3) Не могли, конечно, укрыться отъ начальника вѣдомства или отъ тѣхъ, кого разумѣетъ выраженіе «Правительственнаго Вѣстника»: "постановлено — что 1-му декабря предшествуетъ 1 ноября, т. е. призывъ къ отбыванію воинской повинности, которой значительная часть изъ уволенныхъ, по своему возрасту и какъ нигдѣ на ту пору оффиціально не учащаяся, должна подлежать, и подлежать на тяжелыхъ для себя условіяхъ, на основаніи гимназическаго аттестата. Между тѣмъ благонадежные изъ этихъ уволенныхъ, составляющіе, по словамъ правительственнаго сообщенія, «большинство», имѣютъ полное право надѣяться — быть черезъ мѣсяцъ же принятыми обратно въ университетъ: зачѣмъ же имъ лишаться льготы, присвоенной хорошимъ студентамъ? «Московскія Вѣдомости», на заявленное въ печати недоумѣніе въ этомъ смыслѣ, отвѣчали категорично, что таковые (благонадежность которыхъ имѣетъ опредѣлиться лишь въ декабрѣ) не будутъ подлежать въ ноябрѣ воинской повинности, — но этимъ отвѣтомъ возбуждается новое недоумѣніе: чему вѣрить? анонимному ли «постановлено», или «Московскимъ Вѣдомостямъ»?

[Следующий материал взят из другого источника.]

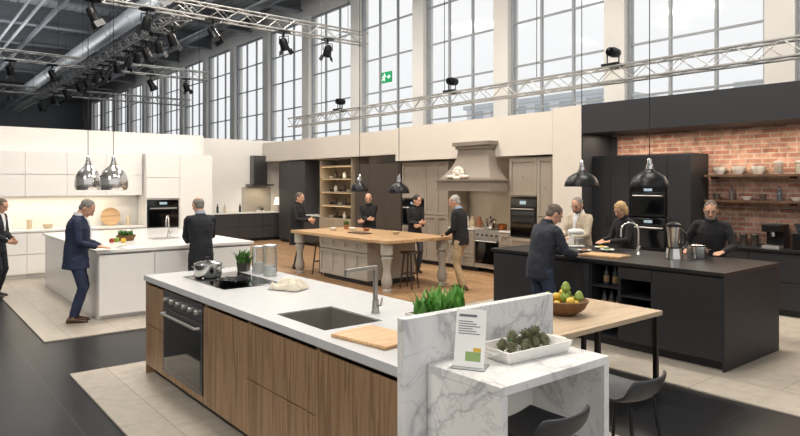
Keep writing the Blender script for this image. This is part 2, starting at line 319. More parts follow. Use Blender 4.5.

Будемъ надѣяться, что послѣдуетъ же наконецъ новое оффиціальное, болѣе обстоятельное разъясненіе. Энергія — хорошее дѣло. Энергія — необходимое свойство самой природы правительственнаго служенія; но вовсе не желательно, чтобъ она проявлялась какъ пароксизмъ, — а такое именно впечатлѣніе производитъ спѣшная и анонимная редакція «сообщенія» въ «Правительственномъ Вѣстникѣ»… Впрочемъ, можетъ-быть, этотъ повидимому пароксизмъ — только начало новой эры?… По крайней мѣрѣ, въ статьѣ посвященной оцѣнкѣ кіевскихъ происшествій, истолкованію и горячему одобренію изложенныхъ въ оффиціальномъ сообщеніи мѣръ, «Московскія Вѣдомости», указывая вмѣстѣ съ тѣмъ на новый университетскій уставъ какъ на новое движеніе въ законодательствѣ, возглашаютъ громко и во всеуслышаніе: «встаньте! правительство идетъ! правительство возвращается!» Хотя многоуважаемая газета и не приставлена къ правительству, какъ судебный приставъ къ суду, спеціальноуполномоченный знать его входы и выходы, предшествовать его появленію и возвѣщать о немъ Дублинѣ, — тѣмъ не менѣе слова эти вѣски и заслуживаютъ вниманія. Но такъ-какъ правительство, сколько мы знаемъ, ни въ какой отпускъ не уѣзжало и безъ вѣсти не пропадало, а пребывало на мѣстѣ, то и желательно бы выяснить: что разумѣется здѣсь подъ словомъ «правительство», — когда и въ чемъ, по какимъ прививкамъ слѣдуетъ распознавать отсутствіе его присутствія и присутствіе отсутствія?… Но разсмотрѣніе итого интереснаго вопроса мы отложимъ до другаго раза.
- ↑ См. T. IV, отдѣлъ «Общественное Воспитаніе», стр. 751.